August 09, 2005

Under the constitution and not over it

Can you guess who delivered this speech, and when?

"The [Supreme] Court has been acting not as a judicial body, but as a policy-making body. ... The Court in addition to the proper use of its judicial functions, has improperly set itself up as a third house of the Congress, a super-legislature, as one of the justices has called it, reading into the Constitution words and implications which are not there, and which were never intended to be there.

We have, therefore, reached the point as a nation where we must take action to save the Constitution from the Court and the Court from itself. ... We want a Supreme Court which will do justice under the Constitution and not over it.

I want - as all Americans want - an independent judiciary as proposed by the framers of the Constitution. That means a Supreme Court that will enforce the constitution as written, that will refuse to amend the constitution by the arbitrary exercise of judicial power. ... I will appoint Justices who will act as Justices and not as legislators

During the last half century the balance of power between the three great branches of the Federal Government, has been tipped out of balance by the Courts, in direct contradiction of the high purposes of the framers of the Constitution. It is my purpose to restore that balance. "

Was this Ronald Reagan explaining why he nominated Robert Bork? Was it George W. Bush during the 2004 campaign, describing his philosophy on judicial appointments? Or was it Rick Santorum, explaining why he's decided to run for president in 2008?

No, it was Franklin Delano Roosevelt, in his ninth Fireside Chat, "On the Reorganization of the Judiciary", delivered on March 9, 1937.

A (rather errorful) transcript is here; a streaming Real Audio version is here, and a downloadable mp3 here.

My corrected transcript is here. I 've fixed a variety of omission, insertions and substitutions; divided the speech into breath-group-sized phrases; and noted the pronunciation of the indefinite article "a", with reduced forms ("uh", IPA [ə]) in blue and unreduced forms ("ay", IPA [ej]) in red.

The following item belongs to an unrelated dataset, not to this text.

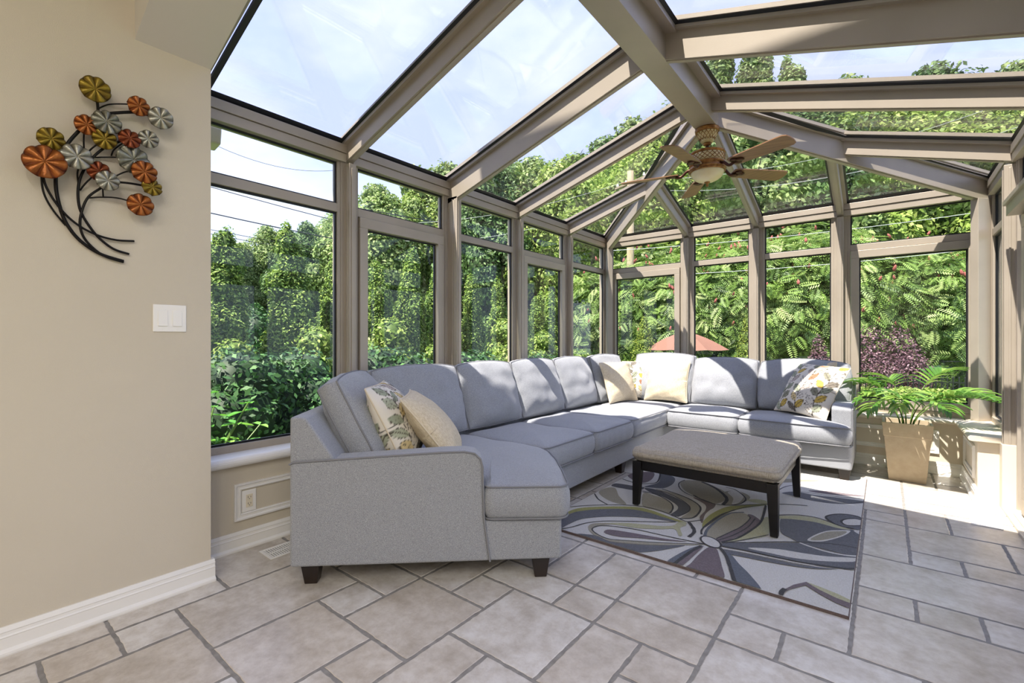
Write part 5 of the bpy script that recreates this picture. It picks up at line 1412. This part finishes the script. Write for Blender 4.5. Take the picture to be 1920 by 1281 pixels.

This being Language Log, the pronunciation was what motivated me to listen to this speech. It's another data point in the on-going saga of article unreduction. In this 34-minute speech, FDR almost exactly splits the difference -- 41 of his a's are reduced and 40 unreduced.

If you look over the transcript and listen to the audio, I think you'll find that it's not trivial to predict where unreduction will strike. It's clearly not a marker of disfluency, but it doesn't always seen to be a phonetic hi-liter either. For example, FDR makes a contrast in which the first a is unreduced while the second one is reduced:

The Court has been acting not as a judicial body, but as a policy-making body. (audio link)

In this case, there's no pause after the unreduced a, or anywhere else in the phrase "a judicial body", but he does pause in "a policy-making ___ body".

A little later he gives two phrases in apposition where the first has a reduced a and the second an unreduced one:

The Court in addition to the proper use of its judicial functions
has improperly set itself up as a third house of the Congress
a super-legislature,
as one of the justices has called it (audio link)

In this case, he pauses in the middle of the phrase with the unreduced a: "a super ___ legislature".

And a bit later, there's a list where the first two instances of a in "a Chief Justice" are reduced while the third one is unreduced:

President Taft appointed five members
and named a Chief Justice;
President Wilson, three;
President Harding, four,
including a Chief Justice;
President Coolidge, one;
President Hoover, three,
including a Chief Justice. (audio link)

Go figure. Anyhow, Chris Waigl and I are still gathering data on this phenomenon -- you may have noted some interesting pronunciations of the in these FDR audio clips as well -- and you'll hear more from us on this over time. I'll admit, though, that I've posted about this speech because I thought the content was an interesting counterpoint to the current debate over judicial philosophy. I learned in high school about Roosevelt's attempt to add six justices to the Supreme Court, in order to overcome judicial resistance to his legislative agenda. I didn't know that he used this "courts should not legislate" rhetoric, though of course it makes perfect sense.